> [Task prompt] Please set down all the lines beneath this one exactly, without the pictures.

> [Source excerpt]
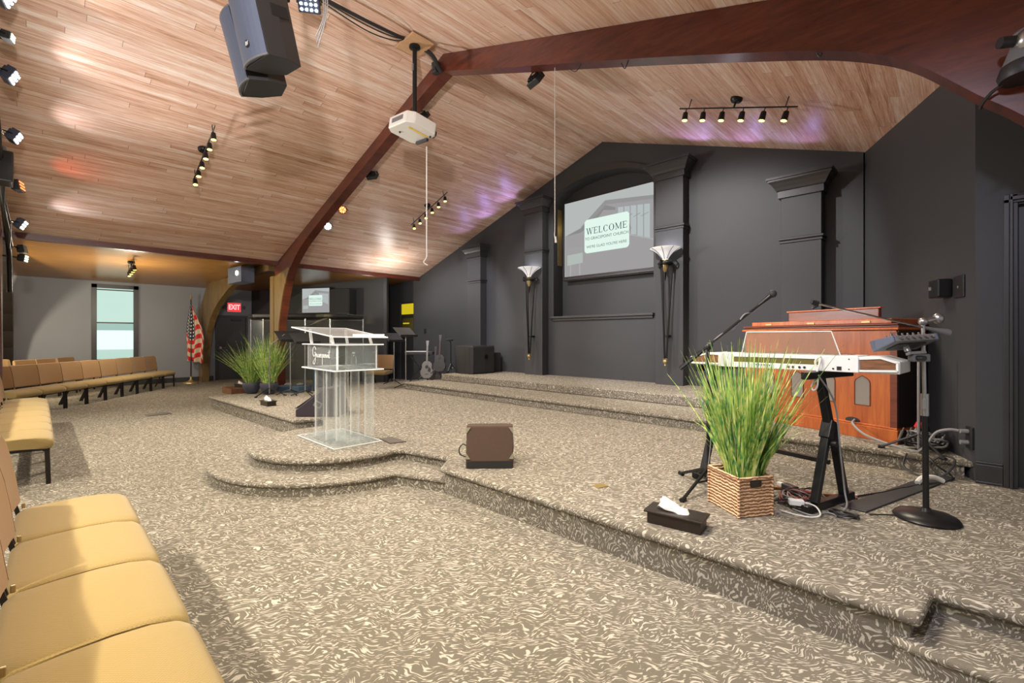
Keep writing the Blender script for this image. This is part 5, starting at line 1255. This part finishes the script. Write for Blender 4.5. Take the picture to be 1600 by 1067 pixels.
for k, (m_, lab) in enumerate((('black', 'black cable in the pile between the organ and the right wall'), ('greycable', 'grey cable draped over the pile right of the organ'), ('black', 'long black cable at the front of the pile right of the organ'), ('greycable', 'pale grey cable at the back of the pile right of the organ'), ('black', 'looped black cable on top of the pile right of the organ'))):
    cable(lab, squiggle((-.19 + .004 * k, 5.45 + .02 * k, 0), .14, .12, 20, .395 + .012 * k, 60 + k, .12), m_, .008)
t = thing('cable_connector', 'red-tipped cable connector standing in the pile right of the organ', 'connector', (-.27, 5.60, .52), rot=(.2, .4, 0))
MB().cyl((0, 0, .06), (.0, 0, .11), .03, n=10).build('tip', plain('red_tip', (.55, .02, .03), .5), t, SM); MB().cyl((0, 0, -.08), (0, 0, .06), .012).build('lead', 'greycable', t, SM)
for k in range(3):
    t = thing('jack_plug', 'steel jack plug standing in the cable pile right of the organ', 'plug', (-.36 + .05 * k, 5.50 + .03 * k, .50), rot=(.3 - .25 * k, .3, 0), group='jack plugs in the cable pile')
    MB().cyl((0, 0, -.06), (0, 0, .05), .011).build('sleeve', 'steel', t, SM); MB().cyl((0, 0, .05), (0, 0, .085), .005).build('tip', 'chrome', t, SM)

# ---------------------------------------------------------------- lights and camera
def point(name, loc, W, col, r=.15):
    l = bpy.data.lights.new(name, 'POINT'); l.energy = W; l.color = col; l.shadow_soft_size = r
    o = bpy.data.objects.new(name, l); C.objects.link(o); o.location = loc; return o
KEYS = dict(nave=1.0)
for x in (-8.6, -5.2, -1.9):          # house lamps over the seats behind
    l = bpy.data.lights.new('house_lamp', 'SPOT'); l.energy = 430; l.color = (1, .90, .70); l.spot_size = math.radians(88); l.spot_blend = .8; l.shadow_soft_size = .06
    o = bpy.data.objects.new('house_lamp', l); C.objects.link(o); o.location = (x, -2.45, min(4.2, ceil(x) - .2)); o.rotation_euler = (Vector((x, .1, 0)) - o.location).to_track_quat('-Z', 'Y').to_euler()
for x, z in ((-7.6, 4.25), (-9.8, 3.55), (-6.5, 4.5)):   # stage wash from the near arch
    spot('stage_wash', (x, -.1, z), (-5.2, 5.2, .3), 110, (1, .88, .88), 75, .7, .08)
spot('stage_wash', (-2.2, -.2, 4.2), (-2.4, 4.2, .2), 200, (1, .92, .88), 80, .8, .1)
for a_, b_ in (((-.9, -.2, 3.2), (-9.0, 3.6, 3.9)), ((-9.6, -.1, 2.9), (-1.2, 4.0, 3.9))): spot('board_fill', a_, b_, 600, (1, .93, .90), 90, 1., .12)  # unseen spots added to brighten the ceiling boards
spot('stage_wash', (-.2, .3, 3.6), (-.3, 4.6, .3), 170, (.82, .82, 1.), 75, .8, .1)
for x in (-8.2, -2.4):                       # violet LED strips grazing the boards above the stage wall
    for k in range(3):
        xx = x + (k - 1) * .75
        spot('violet_led', (xx, 7.70, ceil(xx) - .45), (xx, 7.4, ceil(xx)), 7., (.42, .32, 1.), 110, .8, .05)
point('aisle_fill', (-14.4, -1.6, 2.0), 170, (1, .88, .62)); point('aisle_fill', (-13.9, 1.42, 2.3), 85, (1, .9, .7)); point('alcove_fill', (-12.3, 6.6, 2.8), 10, (1, .95, .9)); point('alcove_fill', (-10.9, 6.6, 2.9), 28, (1, .95, .9))  # bare point lights added to brighten the aisle and the alcove
spot('post_fill', (-9.5, 1.2, 3.2), (-12.1, 4.0, 2.2), 420, (1, .86, .36), 26, .25, .05)  # bare spot added to throw yellow light on the arch leg

wd = bpy.data.worlds.new('World'); sc.world = wd; wd.use_nodes = True
bg = wd.node_tree.nodes['Background']; bg.inputs[0].default_value = (1., .965, .92, 1); bg.inputs[1].default_value = .28

cam = bpy.data.cameras.new('camera'); co = bpy.data.objects.new('camera', cam); C.objects.link(co); sc.camera = co
cam.sensor_width = 36.; cam.lens = 711 / 1600 * 36; cam.shift_y = -6.5 / 1600; cam.clip_start = .05
co.location = (0, 0, 1.4); co.rotation_euler = (PI / 2, 0, math.asin(711 / math.hypot(730, 711)))
vs_ = sc.view_settings; vs_.view_transform = 'Standard'; vs_.look = 'None'; vs_.exposure = .66; vs_.gamma = 1.; vs_.use_curve_mapping = False
cy = sc.cycles; cy.use_denoising = True; cy.max_bounces = 8; cy.diffuse_bounces = 4; cy.glossy_bounces = 3; cy.transmission_bounces = 4; cy.transparent_max_bounces = 24; cy.sample_clamp_indirect = 4.; cy.caustics_reflective = False; cy.caustics_refractive = False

> [Correct result]
Keep writing the Blender script for this image. This is part 5, starting at line 1255. This part finishes the script. Write for Blender 4.5. Take the picture to be 1600 by 1067 pixels.
for k, (m_, lab) in enumerate((('black', 'black cable in the pile between the organ and the right wall'), ('greycable', 'grey cable draped over the pile right of the organ'), ('black', 'long black cable at the front of the pile right of the organ'), ('greycable', 'pale grey cable at the back of the pile right of the organ'), ('black', 'looped black cable on top of the pile right of the organ'))):
    cable(lab, squiggle((-.19 + .004 * k, 5.45 + .02 * k, 0), .14, .12, 20, .395 + .012 * k, 60 + k, .12), m_, .008)
t = thing('cable_connector', 'red-tipped cable connector standing in the pile right of the organ', 'connector', (-.27, 5.60, .52), rot=(.2, .4, 0))
MB().cyl((0, 0, .06), (.0, 0, .11), .03, n=10).build('tip', plain('red_tip', (.55, .02, .03), .5), t, SM); MB().cyl((0, 0, -.08), (0, 0, .06), .012).build('lead', 'greycable', t, SM)
for k in range(3):
    t = thing('jack_plug', 'steel jack plug standing in the cable pile right of the organ', 'plug', (-.36 + .05 * k, 5.50 + .03 * k, .50), rot=(.3 - .25 * k, .3, 0), group='jack plugs in the cable pile')
    MB().cyl((0, 0, -.06), (0, 0, .05), .011).build('sleeve', 'steel', t, SM); MB().cyl((0, 0, .05), (0, 0, .085), .005).build('tip', 'chrome', t, SM)

# ---------------------------------------------------------------- lights and camera
def point(name, loc, W, col, r=.15):
    l = bpy.data.lights.new(name, 'POINT'); l.energy = W; l.color = col; l.shadow_soft_size = r
    o = bpy.data.objects.new(name, l); C.objects.link(o); o.location = loc; return o
KEYS = dict(nave=1.0)
for x in (-8.6, -5.2, -1.9):          # house lamps over the seats behind
    l = bpy.data.lights.new('house_lamp', 'SPOT'); l.energy = 430; l.color = (1, .90, .70); l.spot_size = math.radians(88); l.spot_blend = .8; l.shadow_soft_size = .06
    o = bpy.data.objects.new('house_lamp', l); C.objects.link(o); o.location = (x, -2.45, min(4.2, ceil(x) - .2)); o.rotation_euler = (Vector((x, .1, 0)) - o.location).to_track_quat('-Z', 'Y').to_euler()
for x, z in ((-7.6, 4.25), (-9.8, 3.55), (-6.5, 4.5)):   # stage wash from the near arch
    spot('stage_wash', (x, -.1, z), (-5.2, 5.2, .3), 110, (1, .88, .88), 75, .7, .08)
spot('stage_wash', (-2.2, -.2, 4.2), (-2.4, 4.2, .2), 200, (1, .92, .88), 80, .8, .1)
for a_, b_ in (((-.9, -.2, 3.2), (-9.0, 3.6, 3.9)), ((-9.6, -.1, 2.9), (-1.2, 4.0, 3.9))): spot('board_fill', a_, b_, 600, (1, .93, .90), 90, 1., .12)  # unseen spots added to brighten the ceiling boards
spot('stage_wash', (-.2, .3, 3.6), (-.3, 4.6, .3), 170, (.82, .82, 1.), 75, .8, .1)
for x in (-8.2, -2.4):                       # violet LED strips grazing the boards above the stage wall
    for k in range(3):
        xx = x + (k - 1) * .75
        spot('violet_led', (xx, 7.70, ceil(xx) - .45), (xx, 7.4, ceil(xx)), 7., (.42, .32, 1.), 110, .8, .05)
point('aisle_fill', (-14.4, -1.6, 2.0), 170, (1, .88, .62)); point('aisle_fill', (-13.9, 1.42, 2.3), 85, (1, .9, .7)); point('alcove_fill', (-12.3, 6.6, 2.8), 10, (1, .95, .9)); point('alcove_fill', (-10.9, 6.6, 2.9), 28, (1, .95, .9))  # bare point lights added to brighten the aisle and the alcove
spot('post_fill', (-9.5, 1.2, 3.2), (-12.1, 4.0, 2.2), 420, (1, .86, .36), 26, .25, .05)  # bare spot added to throw yellow light on the arch leg

wd = bpy.data.worlds.new('World'); sc.world = wd; wd.use_nodes = True
bg = wd.node_tree.nodes['Background']; bg.inputs[0].default_value = (1., .965, .92, 1); bg.inputs[1].default_value = .28

cam = bpy.data.cameras.new('camera'); co = bpy.data.objects.new('camera', cam); C.objects.link(co); sc.camera = co
cam.sensor_width = 36.; cam.lens = 711 / 1600 * 36; cam.shift_y = -6.5 / 1600; cam.clip_start = .05
co.location = (0, 0, 1.4); co.rotation_euler = (PI / 2, 0, math.asin(711 / math.hypot(730, 711)))
vs_ = sc.view_settings; vs_.view_transform = 'Standard'; vs_.look = 'None'; vs_.exposure = .66; vs_.gamma = 1.; vs_.use_curve_mapping = False
cy = sc.cycles; cy.use_denoising = True; cy.max_bounces = 8; cy.diffuse_bounces = 4; cy.glossy_bounces = 3; cy.transmission_bounces = 4; cy.transparent_max_bounces = 24; cy.sample_clamp_indirect = 4.; cy.caustics_reflective = False; cy.caustics_refractive = False